2. M. Macron, jouant honteusement sur la peur, voudrait nous faire croire que la Russie présente une menace existentielle pour la France. Un pays, ayant subi d’importantes pertes humaines et fatigué militairement, qui n’a pas réussi à faire plier son proche voisin qui lui résiste vaillamment depuis trois ans, aurait des velléités de passer sur la Pologne et l’Allemagne pour s’attaquer à la France ? Et pour quelles raisons ? Si l’on s’était interrogé sur celles qui ont motivé la guerre russe en Ukraine, on comprendrait peut-être que l’ambition de Poutine n’est pas d’annexer Paris.

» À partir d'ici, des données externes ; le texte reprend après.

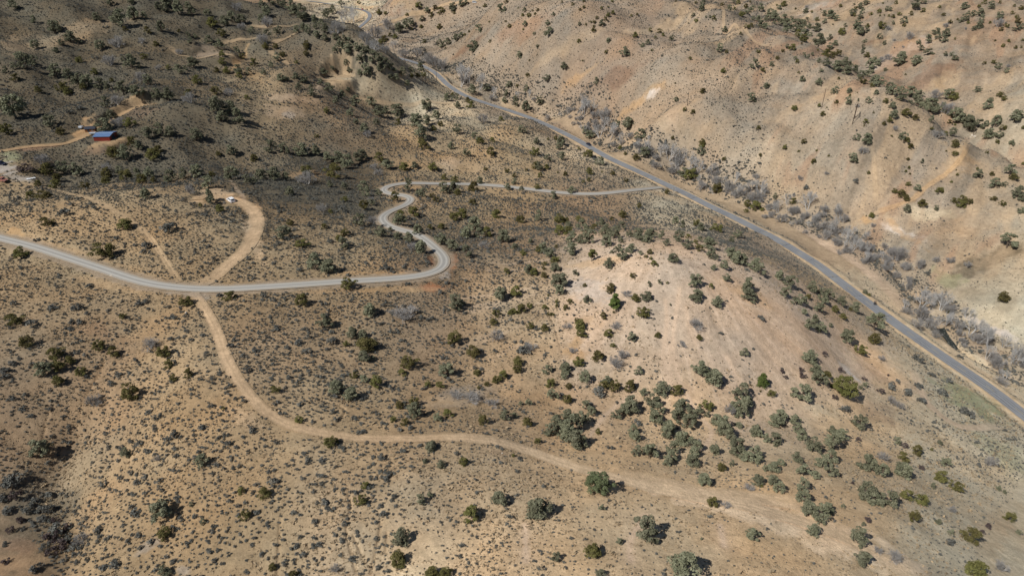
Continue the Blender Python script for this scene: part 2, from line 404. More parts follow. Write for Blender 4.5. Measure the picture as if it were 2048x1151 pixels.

Où se trouve aujourd’hui la menace existentielle pour la France ? Du côté de la Russie ou du côté du communautarisme islamique qui, de l’intérieur, s’étend sans cesse par l’arrivée d’une immigration massive incontrôlée et impose progressivement ses lois et ses mœurs à un pays médusé, lâché par ses élites ? Le nombre d’Algériens présents sur le territoire est tel que M. Macron n’est plus libre de sa politique à l’égard d’Alger, craignant un soulèvement des banlieues s’il prenait les mesures qui s’imposent pour répondre aux humiliations que le gouvernement de M. Tebboune nous fait subir.

3. Beaucoup espèrent que la crise des relations entre les États-Unis et l’Europe fasse sortir l’UE de sa léthargie et qu’elle s’émancipe enfin de l’Oncle Sam. Louable ambition, mais guère réaliste à court terme. Traumatisés par les deux guerres mondiales, les Européens ont renoncé à la puissance militaire et s’en sont remis aux Américains pour leur protection : pas facile de sortir d’un tel esprit de vassalité après 70 ans de paix et de confort ! Le général de Gaulle l’avait compris, c’est pourquoi il avait doté la France d’une dissuasion nucléaire et l’avait sortie du commandement intégré de l’Otan. Mais il fut trahi par tous ses successeurs qui n’ont vu de salut que dans l’UE et l’Alliance atlantique sous domination américaine.
Si l’Europe veut s’affranchir des États-Unis, c’est le fonctionnement de l’UE et son état d’esprit qu’il faut profondément réformer. L’UE est nécessaire, mais elle ne peut être forte que de la force de ses nations. La priorité est la simplification d’une organisation opaque et anti-démocratique en vue de respecter la souveraineté des nations conformément au principe de subsidiarité.

4. Et cela nous amène au dernier point. Ces temps troublés se déroulent alors que nos démocraties traversent la crise la plus grave de leur histoire. Jamais les peuples ne se sont sentis aussi peu représentés dans les instances politiques. La fracture est béante et d’autant plus inquiétante que l’individualisme triomphant, détaché de toute limite morale objective (loi naturelle), fait de chaque citoyen un atome isolé, un « ayant droit » libre de suivre tous ses désirs, ce qui non seulement brise le lien social, mais fait disparaître toute notion de bien commun – chacun étant juge du bien lui-même qui n’a donc plus aucune consistance. Dans ce contexte de déréliction, les « populismes » tant honnis, malgré toutes leurs limites ou leurs excès, révèlent une saine réaction des peuples.